Only one portion of the data is to be written out: from the line bearing "Continue the Blender" through the line bearing "bench_box('R', 'long box". Write it exactly as it appears.

* DATASET EXCERPTS:
▼▼▼

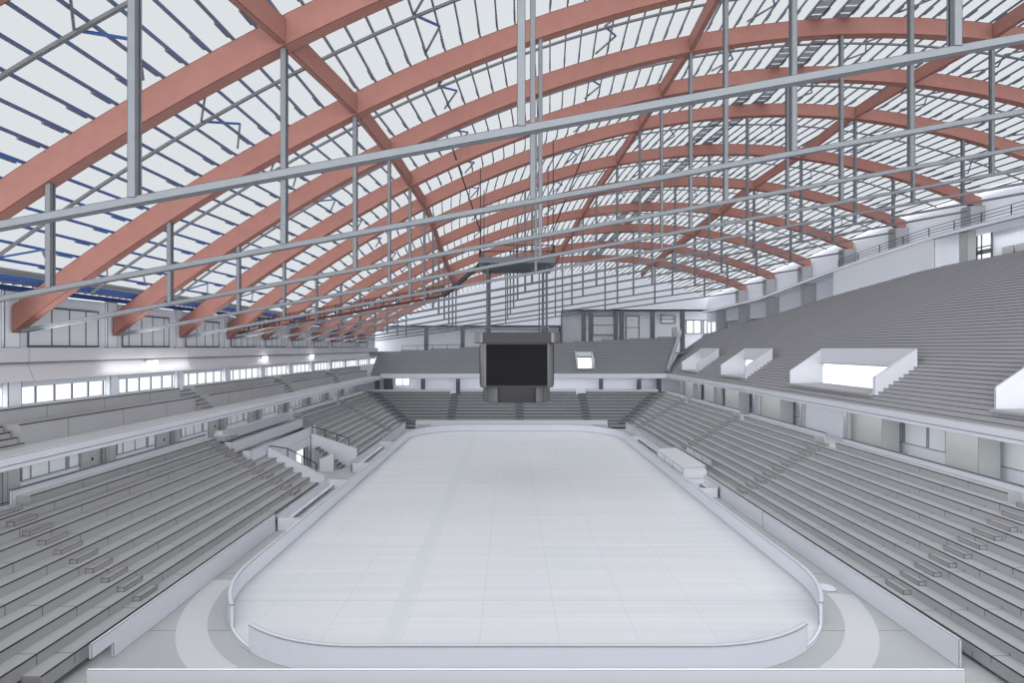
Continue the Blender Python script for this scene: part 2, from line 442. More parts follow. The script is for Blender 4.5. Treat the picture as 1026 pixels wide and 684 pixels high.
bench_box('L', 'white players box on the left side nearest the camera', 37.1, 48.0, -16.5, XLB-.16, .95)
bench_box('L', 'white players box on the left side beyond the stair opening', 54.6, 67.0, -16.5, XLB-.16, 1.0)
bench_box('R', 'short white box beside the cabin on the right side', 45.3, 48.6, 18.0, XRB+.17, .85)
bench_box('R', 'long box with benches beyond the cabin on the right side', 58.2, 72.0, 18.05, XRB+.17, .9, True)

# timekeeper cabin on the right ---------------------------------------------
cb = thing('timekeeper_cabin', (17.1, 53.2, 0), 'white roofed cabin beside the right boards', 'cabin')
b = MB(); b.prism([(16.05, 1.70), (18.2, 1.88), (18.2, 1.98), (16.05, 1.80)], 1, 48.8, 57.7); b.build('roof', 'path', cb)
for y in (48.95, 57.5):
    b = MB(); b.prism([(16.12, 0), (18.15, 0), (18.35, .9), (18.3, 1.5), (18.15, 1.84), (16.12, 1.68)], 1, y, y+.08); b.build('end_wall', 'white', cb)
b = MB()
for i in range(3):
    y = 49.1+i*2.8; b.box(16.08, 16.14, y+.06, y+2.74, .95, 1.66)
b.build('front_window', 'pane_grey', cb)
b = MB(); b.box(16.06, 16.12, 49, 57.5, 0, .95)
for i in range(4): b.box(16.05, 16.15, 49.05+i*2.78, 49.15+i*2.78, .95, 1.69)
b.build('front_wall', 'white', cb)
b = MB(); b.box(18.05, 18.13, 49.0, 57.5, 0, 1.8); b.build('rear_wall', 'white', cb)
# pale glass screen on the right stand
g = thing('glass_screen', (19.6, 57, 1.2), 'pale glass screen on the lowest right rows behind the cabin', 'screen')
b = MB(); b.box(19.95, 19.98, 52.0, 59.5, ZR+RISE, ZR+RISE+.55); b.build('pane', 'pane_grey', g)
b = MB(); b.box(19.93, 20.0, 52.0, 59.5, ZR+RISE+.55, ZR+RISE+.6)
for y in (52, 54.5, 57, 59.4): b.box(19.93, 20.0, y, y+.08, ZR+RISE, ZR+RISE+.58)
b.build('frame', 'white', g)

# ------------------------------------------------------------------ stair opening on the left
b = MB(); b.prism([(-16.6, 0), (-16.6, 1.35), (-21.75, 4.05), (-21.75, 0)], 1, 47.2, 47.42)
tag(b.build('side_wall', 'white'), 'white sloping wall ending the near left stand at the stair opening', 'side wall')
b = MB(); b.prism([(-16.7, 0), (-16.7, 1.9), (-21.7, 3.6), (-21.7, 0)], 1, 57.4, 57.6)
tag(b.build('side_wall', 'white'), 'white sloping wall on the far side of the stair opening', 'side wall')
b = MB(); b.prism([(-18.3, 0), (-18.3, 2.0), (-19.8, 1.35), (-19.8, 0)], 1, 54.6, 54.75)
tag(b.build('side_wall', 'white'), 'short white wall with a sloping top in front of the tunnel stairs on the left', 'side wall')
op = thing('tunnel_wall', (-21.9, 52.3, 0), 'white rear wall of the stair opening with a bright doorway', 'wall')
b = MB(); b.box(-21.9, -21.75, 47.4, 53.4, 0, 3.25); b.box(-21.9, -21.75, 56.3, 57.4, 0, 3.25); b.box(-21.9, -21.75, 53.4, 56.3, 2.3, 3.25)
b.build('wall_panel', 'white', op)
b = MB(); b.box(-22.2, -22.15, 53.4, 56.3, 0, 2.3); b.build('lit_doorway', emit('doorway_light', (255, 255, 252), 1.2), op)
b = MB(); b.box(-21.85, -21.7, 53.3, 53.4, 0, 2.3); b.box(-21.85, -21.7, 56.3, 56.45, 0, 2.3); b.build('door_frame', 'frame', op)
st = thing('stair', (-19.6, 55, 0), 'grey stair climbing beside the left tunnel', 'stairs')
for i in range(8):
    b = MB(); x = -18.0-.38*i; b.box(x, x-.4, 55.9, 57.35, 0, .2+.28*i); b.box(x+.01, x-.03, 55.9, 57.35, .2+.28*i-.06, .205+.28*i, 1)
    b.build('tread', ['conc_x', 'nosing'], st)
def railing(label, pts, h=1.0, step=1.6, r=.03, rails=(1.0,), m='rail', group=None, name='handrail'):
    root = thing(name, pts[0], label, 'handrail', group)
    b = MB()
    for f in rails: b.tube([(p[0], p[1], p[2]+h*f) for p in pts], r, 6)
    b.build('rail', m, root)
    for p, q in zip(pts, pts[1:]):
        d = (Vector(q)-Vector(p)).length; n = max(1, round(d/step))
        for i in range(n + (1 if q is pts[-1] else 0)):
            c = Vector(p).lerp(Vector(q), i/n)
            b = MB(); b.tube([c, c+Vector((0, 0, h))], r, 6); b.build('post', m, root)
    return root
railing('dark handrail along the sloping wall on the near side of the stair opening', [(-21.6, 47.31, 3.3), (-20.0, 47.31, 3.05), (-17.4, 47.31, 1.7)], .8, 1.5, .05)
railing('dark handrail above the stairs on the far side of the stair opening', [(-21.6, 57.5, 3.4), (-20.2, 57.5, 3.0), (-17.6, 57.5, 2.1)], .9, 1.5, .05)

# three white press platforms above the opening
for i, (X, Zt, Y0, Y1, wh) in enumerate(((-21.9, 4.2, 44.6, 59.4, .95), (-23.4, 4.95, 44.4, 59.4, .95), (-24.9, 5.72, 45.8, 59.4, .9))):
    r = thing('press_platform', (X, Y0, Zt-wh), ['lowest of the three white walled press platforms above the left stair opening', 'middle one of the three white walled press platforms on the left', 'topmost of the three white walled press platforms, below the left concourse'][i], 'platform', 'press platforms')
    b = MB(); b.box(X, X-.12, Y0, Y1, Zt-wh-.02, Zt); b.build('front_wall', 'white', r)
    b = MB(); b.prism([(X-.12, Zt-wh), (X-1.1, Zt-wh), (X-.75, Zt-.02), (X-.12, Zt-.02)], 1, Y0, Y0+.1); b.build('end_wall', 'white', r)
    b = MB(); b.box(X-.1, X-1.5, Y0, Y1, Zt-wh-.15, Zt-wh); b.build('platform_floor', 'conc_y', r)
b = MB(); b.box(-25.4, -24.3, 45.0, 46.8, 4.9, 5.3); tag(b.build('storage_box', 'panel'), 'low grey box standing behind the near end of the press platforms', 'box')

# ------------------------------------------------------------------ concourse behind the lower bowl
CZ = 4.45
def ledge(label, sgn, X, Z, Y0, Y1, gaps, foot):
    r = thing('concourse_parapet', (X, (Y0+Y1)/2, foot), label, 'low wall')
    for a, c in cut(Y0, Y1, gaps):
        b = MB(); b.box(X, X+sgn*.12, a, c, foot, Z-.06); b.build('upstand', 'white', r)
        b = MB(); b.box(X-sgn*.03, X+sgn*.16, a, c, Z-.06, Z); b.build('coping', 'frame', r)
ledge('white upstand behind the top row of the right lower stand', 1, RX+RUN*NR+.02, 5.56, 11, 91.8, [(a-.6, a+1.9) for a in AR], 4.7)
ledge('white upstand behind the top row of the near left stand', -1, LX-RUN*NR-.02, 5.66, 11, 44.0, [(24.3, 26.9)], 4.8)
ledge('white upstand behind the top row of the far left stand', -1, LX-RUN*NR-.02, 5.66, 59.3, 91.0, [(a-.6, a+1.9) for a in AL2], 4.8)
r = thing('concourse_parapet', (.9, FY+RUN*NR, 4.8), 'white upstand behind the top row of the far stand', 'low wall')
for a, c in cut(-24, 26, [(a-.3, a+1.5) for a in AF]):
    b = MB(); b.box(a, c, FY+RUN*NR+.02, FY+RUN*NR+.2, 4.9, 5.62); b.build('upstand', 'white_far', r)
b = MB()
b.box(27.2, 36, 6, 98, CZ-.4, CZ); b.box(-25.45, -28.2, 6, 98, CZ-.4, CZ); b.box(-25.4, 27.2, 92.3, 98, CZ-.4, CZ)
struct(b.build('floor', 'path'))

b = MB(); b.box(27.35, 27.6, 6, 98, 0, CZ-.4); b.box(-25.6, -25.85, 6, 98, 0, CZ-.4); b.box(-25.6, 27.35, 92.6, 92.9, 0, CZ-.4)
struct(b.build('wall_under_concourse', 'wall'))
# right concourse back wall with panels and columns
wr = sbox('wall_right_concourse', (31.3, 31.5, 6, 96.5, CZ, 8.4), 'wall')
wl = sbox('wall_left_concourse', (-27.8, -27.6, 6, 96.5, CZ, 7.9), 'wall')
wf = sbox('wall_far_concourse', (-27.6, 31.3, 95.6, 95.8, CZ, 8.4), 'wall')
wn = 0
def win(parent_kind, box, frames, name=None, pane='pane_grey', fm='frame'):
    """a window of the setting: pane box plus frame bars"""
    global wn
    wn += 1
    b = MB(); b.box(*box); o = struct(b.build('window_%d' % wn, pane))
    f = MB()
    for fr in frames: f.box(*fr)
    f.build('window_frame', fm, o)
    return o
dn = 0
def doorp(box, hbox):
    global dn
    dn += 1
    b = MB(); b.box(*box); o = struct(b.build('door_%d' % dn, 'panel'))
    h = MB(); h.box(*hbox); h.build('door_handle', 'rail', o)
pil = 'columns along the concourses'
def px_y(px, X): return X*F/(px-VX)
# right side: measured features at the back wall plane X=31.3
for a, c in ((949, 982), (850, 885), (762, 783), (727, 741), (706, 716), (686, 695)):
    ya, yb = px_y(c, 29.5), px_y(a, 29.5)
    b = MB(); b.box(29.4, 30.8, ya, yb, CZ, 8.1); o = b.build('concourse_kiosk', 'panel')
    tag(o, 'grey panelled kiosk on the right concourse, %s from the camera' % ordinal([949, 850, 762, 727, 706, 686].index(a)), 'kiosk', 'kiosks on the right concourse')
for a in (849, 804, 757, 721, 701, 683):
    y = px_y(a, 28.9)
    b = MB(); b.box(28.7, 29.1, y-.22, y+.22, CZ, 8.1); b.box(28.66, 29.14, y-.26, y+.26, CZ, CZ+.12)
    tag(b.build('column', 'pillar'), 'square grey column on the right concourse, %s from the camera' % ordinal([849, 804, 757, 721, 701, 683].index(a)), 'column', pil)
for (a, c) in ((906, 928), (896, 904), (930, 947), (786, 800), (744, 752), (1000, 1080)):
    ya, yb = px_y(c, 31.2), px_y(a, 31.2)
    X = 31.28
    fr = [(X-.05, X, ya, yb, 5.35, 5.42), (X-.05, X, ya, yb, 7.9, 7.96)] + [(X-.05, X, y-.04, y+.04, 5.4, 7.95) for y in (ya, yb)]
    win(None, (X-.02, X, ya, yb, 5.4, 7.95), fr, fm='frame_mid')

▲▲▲
▼▼▼

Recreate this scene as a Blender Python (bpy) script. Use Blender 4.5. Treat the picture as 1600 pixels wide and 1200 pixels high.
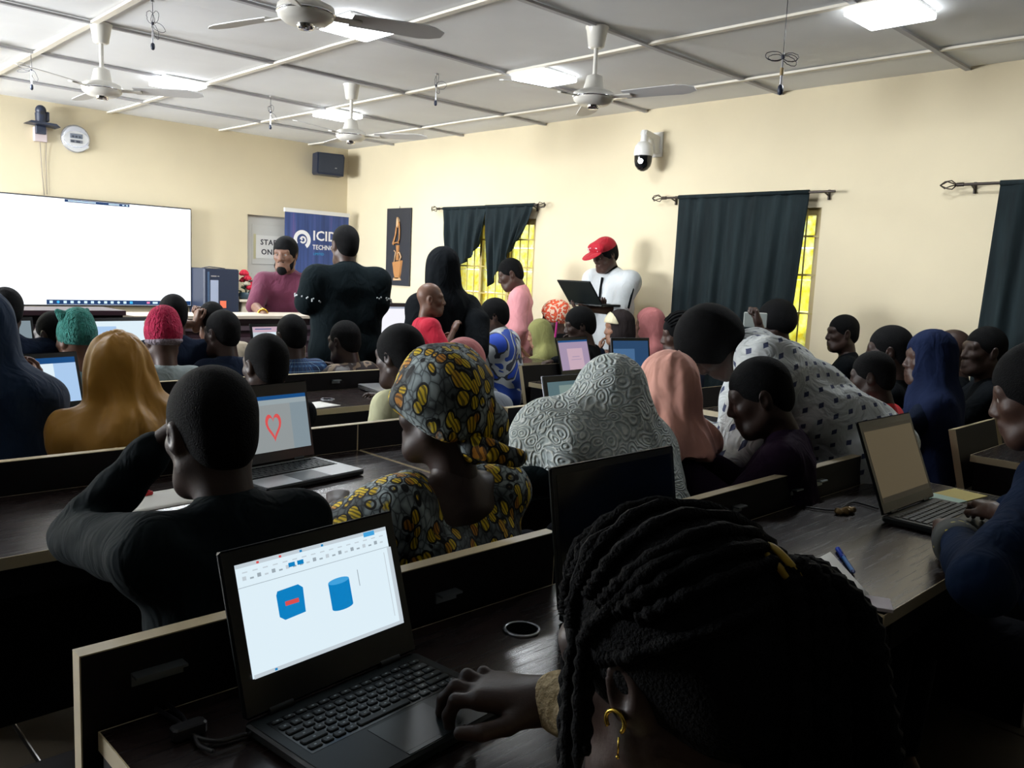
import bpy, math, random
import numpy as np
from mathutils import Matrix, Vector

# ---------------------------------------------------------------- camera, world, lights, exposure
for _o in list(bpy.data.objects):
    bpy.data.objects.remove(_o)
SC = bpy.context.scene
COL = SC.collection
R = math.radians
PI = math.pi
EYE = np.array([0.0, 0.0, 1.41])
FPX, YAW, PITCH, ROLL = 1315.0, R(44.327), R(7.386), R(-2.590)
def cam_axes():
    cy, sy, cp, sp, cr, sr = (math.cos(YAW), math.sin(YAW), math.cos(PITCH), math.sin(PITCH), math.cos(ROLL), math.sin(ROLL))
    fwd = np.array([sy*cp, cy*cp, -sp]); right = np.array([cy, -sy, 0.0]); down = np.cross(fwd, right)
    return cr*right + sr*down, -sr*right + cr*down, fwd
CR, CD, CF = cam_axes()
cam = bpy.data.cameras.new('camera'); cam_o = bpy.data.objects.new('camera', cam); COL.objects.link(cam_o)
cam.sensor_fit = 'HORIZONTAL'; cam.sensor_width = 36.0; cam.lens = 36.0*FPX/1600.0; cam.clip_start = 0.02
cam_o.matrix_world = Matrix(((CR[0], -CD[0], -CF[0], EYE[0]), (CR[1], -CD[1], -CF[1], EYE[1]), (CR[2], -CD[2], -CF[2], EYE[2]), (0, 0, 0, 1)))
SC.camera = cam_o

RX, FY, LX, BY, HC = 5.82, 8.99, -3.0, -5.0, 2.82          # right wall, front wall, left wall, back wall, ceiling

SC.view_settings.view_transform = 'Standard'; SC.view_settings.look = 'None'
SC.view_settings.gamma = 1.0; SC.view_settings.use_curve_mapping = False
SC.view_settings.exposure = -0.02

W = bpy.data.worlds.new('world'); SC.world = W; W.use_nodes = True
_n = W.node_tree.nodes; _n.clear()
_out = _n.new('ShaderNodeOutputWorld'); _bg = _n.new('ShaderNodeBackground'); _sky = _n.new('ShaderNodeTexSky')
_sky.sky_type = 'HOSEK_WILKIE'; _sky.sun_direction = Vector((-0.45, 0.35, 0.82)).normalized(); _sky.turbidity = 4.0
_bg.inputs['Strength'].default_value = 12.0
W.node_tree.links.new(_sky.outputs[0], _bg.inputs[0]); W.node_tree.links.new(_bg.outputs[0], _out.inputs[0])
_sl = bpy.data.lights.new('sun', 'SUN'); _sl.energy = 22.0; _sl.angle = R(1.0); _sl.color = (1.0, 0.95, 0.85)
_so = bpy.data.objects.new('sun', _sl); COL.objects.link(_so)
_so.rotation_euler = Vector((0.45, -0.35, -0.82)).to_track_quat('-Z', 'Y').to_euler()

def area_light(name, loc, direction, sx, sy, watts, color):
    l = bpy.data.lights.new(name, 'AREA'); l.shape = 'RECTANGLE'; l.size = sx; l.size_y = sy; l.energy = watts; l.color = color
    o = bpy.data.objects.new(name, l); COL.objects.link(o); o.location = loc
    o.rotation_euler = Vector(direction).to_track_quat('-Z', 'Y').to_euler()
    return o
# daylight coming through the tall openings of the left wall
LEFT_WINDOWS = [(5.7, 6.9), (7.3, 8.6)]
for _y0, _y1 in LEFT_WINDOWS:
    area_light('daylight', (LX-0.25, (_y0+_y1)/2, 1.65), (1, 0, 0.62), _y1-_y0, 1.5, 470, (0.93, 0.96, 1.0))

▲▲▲

* TASK RESULT:
Continue the Blender Python script for this scene: part 2, from line 442. More parts follow. The script is for Blender 4.5. Treat the picture as 1026 pixels wide and 684 pixels high.
bench_box('L', 'white players box on the left side nearest the camera', 37.1, 48.0, -16.5, XLB-.16, .95)
bench_box('L', 'white players box on the left side beyond the stair opening', 54.6, 67.0, -16.5, XLB-.16, 1.0)
bench_box('R', 'short white box beside the cabin on the right side', 45.3, 48.6, 18.0, XRB+.17, .85)
bench_box('R', 'long box with benches beyond the cabin on the right side', 58.2, 72.0, 18.05, XRB+.17, .9, True)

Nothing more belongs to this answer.